▶ Instruction
Scan the entries below and report only how many lines contain "picture".

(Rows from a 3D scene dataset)
════════

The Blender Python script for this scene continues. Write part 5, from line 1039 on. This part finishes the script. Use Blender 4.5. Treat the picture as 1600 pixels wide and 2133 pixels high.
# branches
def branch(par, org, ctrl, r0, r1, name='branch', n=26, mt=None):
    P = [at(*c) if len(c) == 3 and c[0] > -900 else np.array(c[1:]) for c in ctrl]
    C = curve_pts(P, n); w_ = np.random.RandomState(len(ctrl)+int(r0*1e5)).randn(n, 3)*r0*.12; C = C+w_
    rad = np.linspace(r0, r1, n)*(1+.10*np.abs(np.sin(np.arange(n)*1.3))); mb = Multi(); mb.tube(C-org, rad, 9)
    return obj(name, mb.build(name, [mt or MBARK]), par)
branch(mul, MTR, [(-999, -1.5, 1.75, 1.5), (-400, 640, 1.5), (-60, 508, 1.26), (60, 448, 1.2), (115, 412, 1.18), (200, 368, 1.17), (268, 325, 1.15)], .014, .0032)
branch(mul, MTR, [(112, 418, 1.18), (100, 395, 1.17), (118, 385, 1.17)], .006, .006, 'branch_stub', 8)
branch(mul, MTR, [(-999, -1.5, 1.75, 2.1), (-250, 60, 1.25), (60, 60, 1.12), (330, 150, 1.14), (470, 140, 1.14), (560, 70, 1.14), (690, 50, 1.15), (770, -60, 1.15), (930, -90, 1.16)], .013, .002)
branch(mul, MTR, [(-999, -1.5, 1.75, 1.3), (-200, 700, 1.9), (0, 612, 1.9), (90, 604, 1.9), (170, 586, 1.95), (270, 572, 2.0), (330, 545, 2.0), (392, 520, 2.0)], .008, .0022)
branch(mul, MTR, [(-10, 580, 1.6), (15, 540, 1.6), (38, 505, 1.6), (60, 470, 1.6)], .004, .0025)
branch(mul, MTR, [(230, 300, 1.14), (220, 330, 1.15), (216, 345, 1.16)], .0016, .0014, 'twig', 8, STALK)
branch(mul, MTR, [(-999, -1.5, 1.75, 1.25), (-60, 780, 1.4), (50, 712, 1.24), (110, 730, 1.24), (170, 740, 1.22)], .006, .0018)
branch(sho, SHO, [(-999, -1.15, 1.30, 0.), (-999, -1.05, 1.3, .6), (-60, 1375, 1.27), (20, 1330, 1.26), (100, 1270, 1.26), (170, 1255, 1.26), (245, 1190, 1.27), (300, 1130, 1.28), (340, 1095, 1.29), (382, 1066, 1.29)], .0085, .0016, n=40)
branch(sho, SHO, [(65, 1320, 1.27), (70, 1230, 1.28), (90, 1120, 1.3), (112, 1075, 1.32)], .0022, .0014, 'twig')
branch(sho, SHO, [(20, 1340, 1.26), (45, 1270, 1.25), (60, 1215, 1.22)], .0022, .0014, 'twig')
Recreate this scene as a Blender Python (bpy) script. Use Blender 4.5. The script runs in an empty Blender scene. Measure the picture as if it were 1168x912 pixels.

════════

▶ Final answer
2